EXERCISE: From the listing below, copy word for word every line starting at the one that includes "Model this scene in Blender with a Python script. The" and ending at the one that includes "S.camera = camo"; the pictures are omitted.

## Start PROVIDED RECORDS

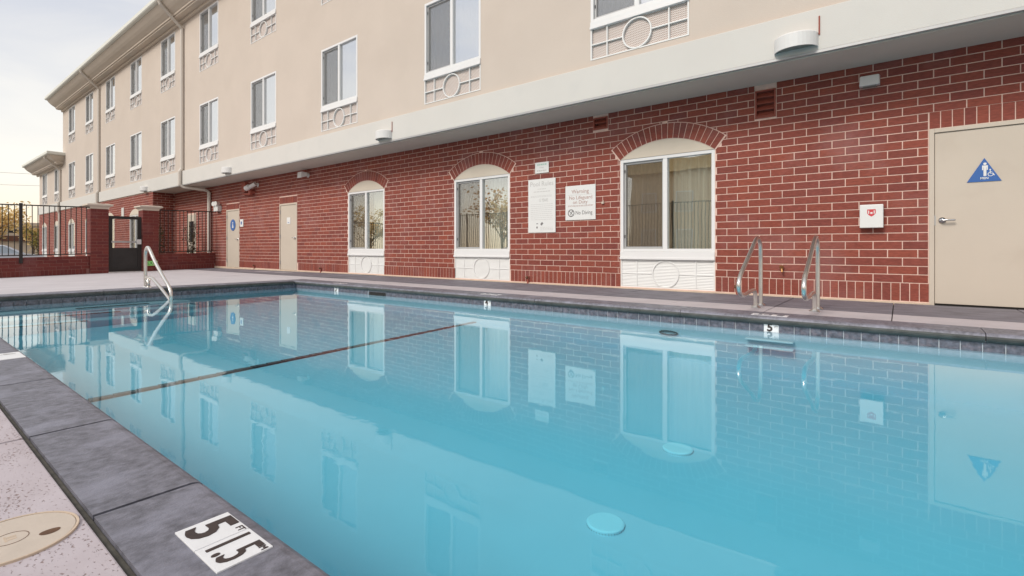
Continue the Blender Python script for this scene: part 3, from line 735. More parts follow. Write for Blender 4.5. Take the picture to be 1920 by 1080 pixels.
def make_window(hw, zs, zg, zt, ground):
    """local: x centre of the opening, y=0 wall face, z=0 bottom of the grille; zs sill bottom, zg glass bottom, zt head"""
    w_ = MB(); y0, y1 = (-0.006, 0.10)
    w_.box(-hw, -hw+0.05, y0, y1, zs, zt); w_.box(hw-0.05, hw, y0, y1, zs, zt); w_.box(-hw+0.05, hw-0.05, y0, y1, zt-0.05, zt)
    w_.box(-hw+0.05, hw-0.05, y0, y1, zg-0.045, zg); w_.box(-0.035, 0.035, y0+0.004, y1, zg, zt-0.05)
    win = w_.build('window', 'white', H, loc=(0, 0, 0), bevel=0.003)
    sl = MB(); sl.box(-hw, hw, -0.022, 0.10, zs, zg-0.047); sl.box(-hw-0.004, hw+0.004, -0.034, -0.022, zs, zs+0.035)
    sl.build('sill', 'white', win, loc=(0,0,0), bevel=0.003)
    MB().box(0.035, hw-0.05, 0.042, 0.047, zg, zt-0.05).build('pane', 'pane_low' if ground else 'pane', win, loc=(0,0,0))
    MB().box(-hw+0.085, -0.045, 0.060, 0.065, zg+0.035, zt-0.085).build('pane', 'pane_low' if ground else 'pane_clear', win, loc=(0,0,0))
    sh = MB(); a, b, c, d = -hw+0.052, -0.037, zg+0.002, zt-0.052
    sh.box(a, a+0.033, 0.030, 0.058, c, d); sh.box(b-0.020, b, 0.030, 0.058, c, d); sh.box(a+0.033, b-0.020, 0.030, 0.058, c, c+0.033); sh.box(a+0.033, b-0.020, 0.030, 0.058, d-0.033, d)
    sh.build('sash', 'sash', win, loc=(0,0,0))
    for zz in (zg+0.18, zt-0.22): MB().box(a+0.008, a+0.022, 0.022, 0.030, zz, zz+0.05).build('latch', 'black', win, loc=(0,0,0))
    MB().box(a+0.033, b-0.020, 0.036, 0.0375, c+0.033, d-0.033).build('insect_screen', 'screen_low' if ground else 'screen', win, loc=(0,0,0))
    if ground:
        inst('curtain', curtain_mesh(-hw+0.02, 0.05, zg-0.1, zt+0.05, 'curtain_warm', seed=3), win, (0, 0.20, 0)).location = (0, 0.20, 0)
        inst('curtain', curtain_mesh(0.0, hw-0.02, zg-0.1, zt+0.05, 'curtain', 0.03, 0.13, seed=5), win, (0, 0.23, 0)).location = (0, 0.23, 0)
    else:
        inst('curtain', curtain_mesh(-hw+0.02, 0.05, zg-0.1, zt+0.05, 'curtain_reflect', 0.04, 0.16, seed=8), win, (0, 0.22, 0)).location = (0, 0.22, 0)
        inst('curtain', curtain_mesh(0.0, hw-0.02, zg-0.1, zt+0.05, 'curtain', 0.02, 0.10, seed=9), win, (0, 0.19, 0)).location = (0, 0.19, 0)
    gb = MB()
    if ground:
        gb.box(-hw, hw, 0.022, 0.10, 0.0, zs)
        z = 0.028
        while z < zs-0.012:                # louvre blades
            gb.add([(-hw+0.022, 0.012, z), (hw-0.022, 0.012, z), (hw-0.022, 0.021, z+0.018), (-hw+0.022, 0.021, z+0.018), (-hw+0.022, 0.021, z-0.002), (hw-0.022, 0.021, z-0.002)], [(0,1,2,3),(0,4,5,1)]); z += 0.0235
        ring_grille(gb, hw, zs, 0.005, 0.022)
        gb.build('ac_grille', 'whitegrille', win, loc=(0,0,0))
    else:
        gb.box(-hw+0.002, hw-0.002, 0.03, 0.10, 0.0, zs)
        pl = gb.build('ac_grille', 'lattice', win, loc=(0,0,0))
        rg = MB(); ring_grille(rg, hw, zs, -0.008, 0.029); rg.build('grille_frame', 'whitegrille', win, loc=(0,0,0))
    return win
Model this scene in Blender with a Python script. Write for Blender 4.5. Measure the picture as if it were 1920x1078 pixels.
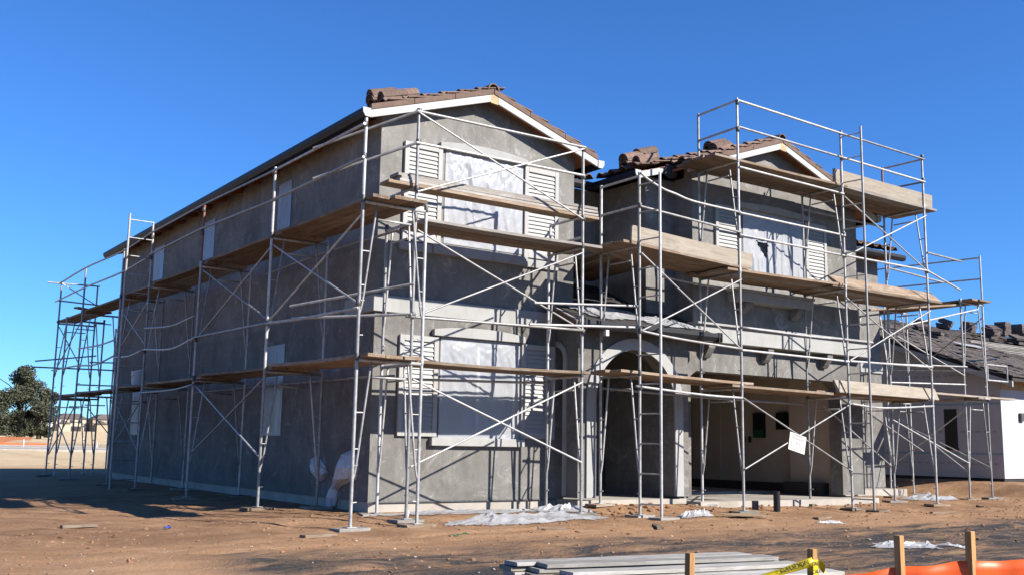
import bpy, bmesh, math, random
import numpy as np
from mathutils import Vector, Matrix
random.seed(7); rng = np.random.RandomState(7)
for o in list(bpy.data.objects): bpy.data.objects.remove(o)
SC = bpy.context.scene; COL = SC.collection

# ------------------------------------------------------------------ camera
def cam_axes(yaw, pitch, roll):
    f = Vector((math.sin(yaw)*math.cos(pitch), math.cos(yaw)*math.cos(pitch), math.sin(pitch)))
    r0 = Vector((math.cos(yaw), -math.sin(yaw), 0)); u0 = r0.cross(f)
    r = math.cos(roll)*r0 + math.sin(roll)*u0; u = -math.sin(roll)*r0 + math.cos(roll)*u0
    return r, u, f
r_, u_, f_ = cam_axes(*[math.radians(a) for a in (35.0103, 8.7988, 0.9859)])
cd = bpy.data.cameras.new('camera'); cam = bpy.data.objects.new('camera', cd); COL.objects.link(cam)
cd.sensor_width = 36; cd.lens = 36*1922.3/1920; cd.clip_start = .1; cd.clip_end = 5000
M = Matrix((r_, u_, -f_)).transposed().to_4x4(); M.translation = Vector((-6.719, -12.988, .997))
cam.matrix_world = M; SC.camera = cam

# ------------------------------------------------------------------ light
SUN = Vector((.55, -1.0, .70)).normalized()          # towards the sun
elev = math.asin(SUN.z); azim = math.atan2(SUN.x, SUN.y)
W = bpy.data.worlds.new('World'); SC.world = W; W.use_nodes = True
nt = W.node_tree; bg = nt.nodes['Background']
sky = nt.nodes.new('ShaderNodeTexSky'); sky.sky_type = 'NISHITA'; sky.sun_disc = False
sky.sun_elevation = elev; sky.sun_rotation = azim; sky.altitude = 0; sky.air_density = 1.0; sky.dust_density = 0; sky.ozone_density = 8.0
tint = nt.nodes.new('ShaderNodeMix'); tint.data_type = 'RGBA'; tint.blend_type = 'MULTIPLY'; tint.inputs[0].default_value = 1; tint.inputs[7].default_value = (.74, 1.18, 1.62, 1)
nt.links.new(sky.outputs[0], tint.inputs[6]); nt.links.new(tint.outputs[2], bg.inputs[0]); bg.inputs[1].default_value = .050
sl = bpy.data.lights.new('sun', 'SUN'); so = bpy.data.objects.new('sun', sl); COL.objects.link(so)
sl.energy = 5.0; sl.angle = math.radians(.5); sl.color = (1.0, .94, .86)
so.rotation_euler = SUN.to_track_quat('Z', 'Y').to_euler(); so.location = (20, -30, 30)
SC.view_settings.view_transform = 'Standard'; SC.view_settings.look = 'None'
SC.view_settings.exposure = 1.22; SC.view_settings.gamma = 1; SC.view_settings.use_curve_mapping = False
SC.render.engine = 'CYCLES'

# ------------------------------------------------------------------ materials
AK = .60
def dim(c, k=None): return tuple(x*(k or AK) for x in c)
def nodes(name):
    m = bpy.data.materials.new(name); m.use_nodes = True
    t = m.node_tree; return m, t, t.nodes, t.links, t.nodes['Principled BSDF']
def noise_fac(N, L, vec, scale, detail=4, rough=.55, lo=.35, hi=.65, dist=0):
    n = N.new('ShaderNodeTexNoise'); n.inputs['Scale'].default_value = scale; n.inputs['Detail'].default_value = detail
    n.inputs['Roughness'].default_value = rough; n.inputs['Distortion'].default_value = dist; L.new(vec, n.inputs['Vector'])
    r = N.new('ShaderNodeMapRange'); r.inputs[1].default_value = lo; r.inputs[2].default_value = hi
    L.new(n.outputs['Fac'], r.inputs[0]); return r.outputs[0]
def mix(N, L, fac, a, b, blend='MIX'):
    m = N.new('ShaderNodeMix'); m.data_type = 'RGBA'; m.blend_type = blend
    if isinstance(fac, (int, float)): m.inputs[0].default_value = fac
    else: L.new(fac, m.inputs[0])
    for i, c in ((6, a), (7, b)):
        if isinstance(c, tuple): m.inputs[i].default_value = (*c[:3], 1)
        else: L.new(c, m.inputs[i])
    return m.outputs[2]
def mmath(N, L, op, a, b=None):
    m = N.new('ShaderNodeMath'); m.operation = op
    for i, c in enumerate((a, b)):
        if c is None: continue
        if isinstance(c, (int, float)): m.inputs[i].default_value = c
        else: L.new(c, m.inputs[i])
    return m.outputs[0]
def coords(N, L, scale=(1,1,1), rnd=0, kind='Object'):
    tc = N.new('ShaderNodeTexCoord'); mp = N.new('ShaderNodeMapping'); mp.inputs['Scale'].default_value = scale
    L.new(tc.outputs[kind], mp.inputs[0])
    if rnd:
        oi = N.new('ShaderNodeObjectInfo'); c = N.new('ShaderNodeCombineXYZ')
        a = mmath(N, L, 'MULTIPLY', oi.outputs['Random'], rnd)
        for i in range(3): L.new(a, c.inputs[i])
        L.new(c.outputs[0], mp.inputs['Location'])
    return mp.outputs[0]
def bump(N, L, P, h, strength=.3, dist=.01):
    b = N.new('ShaderNodeBump'); b.inputs['Strength'].default_value = strength; b.inputs['Distance'].default_value = dist
    L.new(h, b.inputs['Height']); L.new(b.outputs[0], P.inputs['Normal'])
def simple(name, col, rough=.6, var=.25, scale=8, bumpd=0, metal=0, rnd=0, spec=.4, stretch=(1,1,1), dirt=None, dirt_amt=.5):
    m, t, N, L, P = nodes(name); v = coords(N, L, stretch, rnd); col = dim(col); dirt = dim(dirt) if dirt else None
    f = noise_fac(N, L, v, scale, 5, .6, .3, .7)
    c = mix(N, L, f, tuple(x*(1-var) for x in col), tuple(min(1, x*(1+var)) for x in col))
    if dirt:
        f2 = noise_fac(N, L, v, scale*.45, 6, .65, .5, .72); f2 = mmath(N, L, 'MULTIPLY', f2, dirt_amt)
        c = mix(N, L, f2, c, dirt)
    if rnd:
        oi = N.new('ShaderNodeObjectInfo'); r = N.new('ShaderNodeMapRange'); r.inputs[3].default_value = .72; r.inputs[4].default_value = 1.22
        L.new(oi.outputs['Random'], r.inputs[0]); cc = N.new('ShaderNodeCombineXYZ')
        for i in range(3): L.new(r.outputs[0], cc.inputs[i])
        c = mix(N, L, 1.0, c, cc.outputs[0], 'MULTIPLY')
    L.new(c, P.inputs['Base Color']); P.inputs['Roughness'].default_value = rough; P.inputs['Metallic'].default_value = metal
    P.inputs['Specular IOR Level'].default_value = spec
    if bumpd: bump(N, L, P, noise_fac(N, L, v, scale*6, 4, .6, .2, .8), .5, bumpd)
    return m
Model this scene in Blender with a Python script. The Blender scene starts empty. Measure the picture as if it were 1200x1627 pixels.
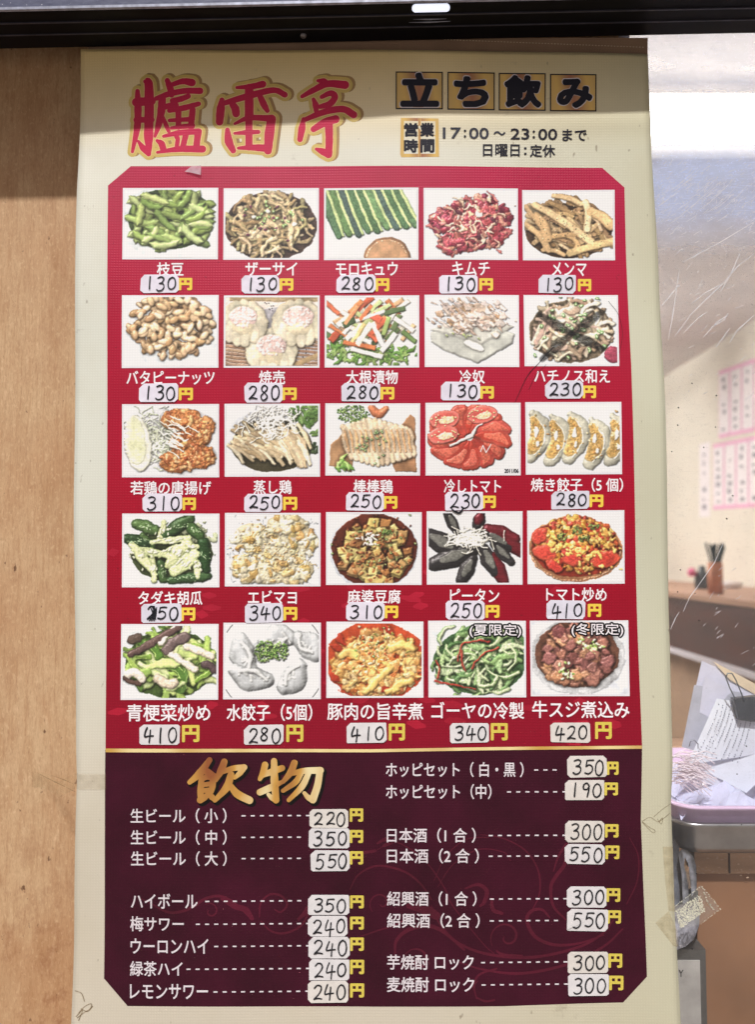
import bpy, bmesh, math, random
import numpy as np
from mathutils import Vector, Matrix

S = bpy.context.scene
COL = S.collection
random.seed(7)
# ---------------------------------------------------------------- camera, sky, sun, exposure
F = 1277.0                      # focal length in photograph pixels
PITCH = math.radians(3.2)
CZ = 1.35                       # camera height
D = 1.02                        # distance to the banner
cam = bpy.data.cameras.new('camera'); camo = bpy.data.objects.new('camera', cam); COL.objects.link(camo)
camo.location = (0, 0, CZ); camo.rotation_euler = (math.pi / 2 + PITCH, 0, 0)
cam.sensor_fit = 'VERTICAL'; cam.sensor_height = 36; cam.angle = 2 * math.atan(813.5 / F)
cam.clip_start = .02; cam.clip_end = 500
cam.dof.use_dof = True; cam.dof.focus_distance = D + .005; cam.dof.aperture_fstop = 3.4
S.camera = camo

SUN_EL, SUN_AZ = math.radians(55), math.radians(-8)   # azimuth: 0 = straight behind the camera, negative = from the left
w = bpy.data.worlds.new('World'); S.world = w; w.use_nodes = True
nt = w.node_tree; bg = nt.nodes['Background']; sky = nt.nodes.new('ShaderNodeTexSky')
sky.sky_type = 'NISHITA'; sky.sun_disc = False; sky.sun_elevation = SUN_EL; sky.sun_rotation = math.pi - SUN_AZ
sky.dust_density = 6; sky.ozone_density = .2; sky.air_density = .7
nt.links.new(sky.outputs[0], bg.inputs[0]); bg.inputs[1].default_value = .042
sun = bpy.data.lights.new('sun', 'SUN'); sun.energy = 4.0; sun.angle = math.radians(1.6); sun.color = (1, .985, .965)
suno = bpy.data.objects.new('sun', sun); COL.objects.link(suno)
sd = Vector((math.sin(SUN_AZ) * math.cos(SUN_EL), -math.cos(SUN_AZ) * math.cos(SUN_EL), math.sin(SUN_EL)))
suno.rotation_euler = sd.to_track_quat('Z', 'Y').to_euler(); suno.location = (0, -3, 5)
S.view_settings.view_transform = 'Standard'; S.view_settings.look = 'None'
S.view_settings.exposure = -0.14; S.view_settings.gamma = 1

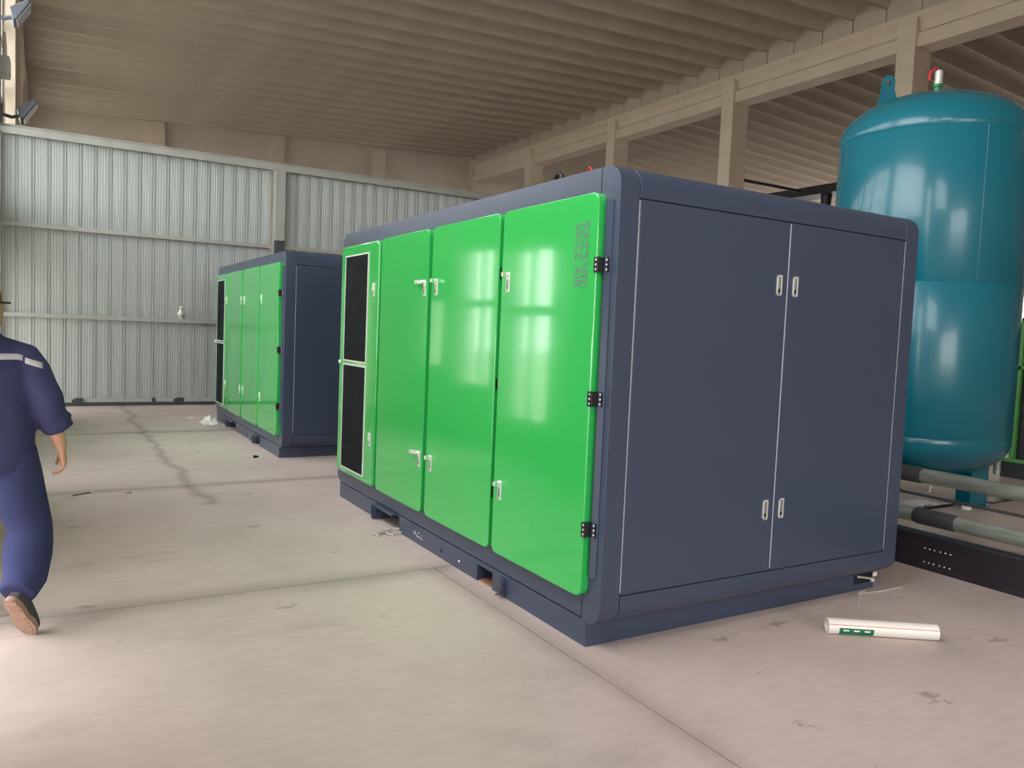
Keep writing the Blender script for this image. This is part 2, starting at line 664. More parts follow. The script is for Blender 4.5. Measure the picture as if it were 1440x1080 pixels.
# corrugated steel partition with girts
YS = 15.26
wb = holder('wall_back')
PW = 0.2262
prof = [(0.0, 0.022), (0.009, 0.022), (0.018, -0.006), (0.034, -0.006), (0.044, 0.006), (0.078, 0.006), (0.084, 0.002), (0.090, 0.006),
        (0.115, 0.006), (0.121, 0.002), (0.127, 0.006), (0.155, 0.006), (0.161, 0.002), (0.167, 0.006), (0.2200, 0.006), (PW, 0.010), (PW, 0.03), (0, 0.03)]


def sheet(x, w, z0, z1, src=None):
    if src is not None:
        return copy_of(src, wb, (x, YS, 0))
    bm = BM()
    pts = [(min(u, w), v) for u, v in prof]
    prism(bm, pts, 'y', 0, 1)
    bm.free()
    bm = BM()
    A = [bm.verts.new((u, v, z0)) for u, v in pts]
    B = [bm.verts.new((u, v, z1)) for u, v in pts]
    n = len(pts)
    for i in range(n):
        j = (i + 1) % n
        bm.faces.new((A[i], A[j], B[j], B[i]))
    return obj('sheet_panel', bm, 'sheet', wb, smooth=False, loc=(x, YS, 0))


src = None
k = -1
while True:
    x = -0.406 + PW * k
    if x + PW > 3.74:
        break
    src0 = sheet(x, PW, 0.06, 4.47, src)
    src = src or src0
    k += 1
for i in range(24):
    sheet(3.905 + PW * i, PW, 0, 0, src)
# girts, top rail, bottom track, post
for z in (1.52, 2.985):
    bm = BM()
    bx(bm, -0.60, 3.70, YS - 0.075, YS - 0.004, z - 0.008, z + 0.006)
    bx(bm, -0.60, 3.70, YS - 0.079, YS - 0.070, z - 0.038, z + 0.030)
    bx(bm, -0.60, 3.70, YS - 0.012, YS - 0.003, z - 0.030, z + 0.030)
    obj('girt', bm, 'rail', wb, smooth=False)
    bm = BM()
    bx(bm, 3.90, 9.3, YS - 0.075, YS - 0.004, z - 0.008, z + 0.006)
    bx(bm, 3.90, 9.3, YS - 0.079, YS - 0.070, z - 0.038, z + 0.030)
    obj('girt', bm, 'rail', wb, smooth=False)
bm = BM()
prism(bm, [(YS - 0.10, 4.40), (YS - 0.085, 4.40), (YS - 0.085, 4.465), (YS + 0.03, 4.485), (YS + 0.03, 4.555), (YS - 0.06, 4.555), (YS - 0.10, 4.50)], 'x', XL, 9.3)
obj('top_rail', bm, 'rail', wb, smooth=False)
bm = BM()
bx(bm, -0.62, 3.70, YS - 0.03, YS - 0.002, 0.06, 0.13)
obj('bottom_rail', bm, 'sheet', wb, smooth=False)
bm = BM()
bx(bm, -0.62, 9.3, YS - 0.06, YS + 0.02, 0.0, 0.058)
obj('bottom_track', bm, 'rail_dark', wb, smooth=False)
for xx, ww in ((0.42, 0.16), (1.66, 0.05), (2.02, 0.16)):
    bm = BM()
    prism(bm, [(xx, 0.056), (xx + ww, 0.056), (xx + ww, 0.135), (xx + 0.05 * (ww > 0.1), 0.135), (xx - 0.02, 0.10)], 'y', YS - 0.055, YS - 0.028)
    obj('rail_bracket', bm, 'rail_dark', wb, smooth=False)
bm = BM()
bx(bm, 3.715, 3.895, YS - 0.16, YS + 0.02, 3.10, 4.42)
bx(bm, 3.688, 3.718, YS - 0.10, YS - 0.05, 0.06, 4.42)
obj('steel_post', bm, 'rail', wb, smooth=False)
bm = BM()
prism(bm, [(3.715, 0), (3.895, 0), (3.895, 3.10), (3.86, 3.112), (3.83, 3.098), (3.79, 3.106), (3.75, 3.092), (3.715, 3.10)], 'y', YS - 0.161, YS + 0.02)
obj('painted_post_foot', bm, 'post_dark', wb, smooth=False)
bm = BM()
bx(bm, XL, XL + 0.055, YS - 0.10, YS, 0.0, 4.42)
obj('edge_angle', bm, 'rail', wb, smooth=False)

# ------------------------------------------------------------------ COMPRESSORS
CX, CY = 2.327, 3.073
CW, CL, CH, OV, RR = 2.362, 3.795, 2.371, 0.10, 0.10


def cabinet_outline(y0, y1, z0, z1, r, near, far, n=9):
    pts = []
    def arc(cy, cz, a0):
        for k in range(n + 1):
            a = math.radians(a0 + 90 * k / n)
            pts.append((cy + r * math.cos(a), cz + r * math.sin(a)))
    if far:
        arc(y1 - r, z0 + r, -90)
        arc(y1 - r, z1 - r, 0)
    else:
        pts.extend([(y1, z0), (y1, z1)])
    if near:
        arc(y0 + r, z1 - r, 90)
        arc(y0 + r, z0 + r, 180)
    else:
        pts.extend([(y0, z1), (y0, z0)])
    return pts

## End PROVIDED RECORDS

EXERCISE SOLUTION:
Model this scene in Blender with a Python script. The Blender scene starts empty. Measure the picture as if it were 1200x1627 pixels.
import bpy, bmesh, math, random
import numpy as np
from mathutils import Vector, Matrix

S = bpy.context.scene
COL = S.collection
random.seed(7)
# ---------------------------------------------------------------- camera, sky, sun, exposure
F = 1277.0                      # focal length in photograph pixels
PITCH = math.radians(3.2)
CZ = 1.35                       # camera height
D = 1.02                        # distance to the banner
cam = bpy.data.cameras.new('camera'); camo = bpy.data.objects.new('camera', cam); COL.objects.link(camo)
camo.location = (0, 0, CZ); camo.rotation_euler = (math.pi / 2 + PITCH, 0, 0)
cam.sensor_fit = 'VERTICAL'; cam.sensor_height = 36; cam.angle = 2 * math.atan(813.5 / F)
cam.clip_start = .02; cam.clip_end = 500
cam.dof.use_dof = True; cam.dof.focus_distance = D + .005; cam.dof.aperture_fstop = 3.4
S.camera = camo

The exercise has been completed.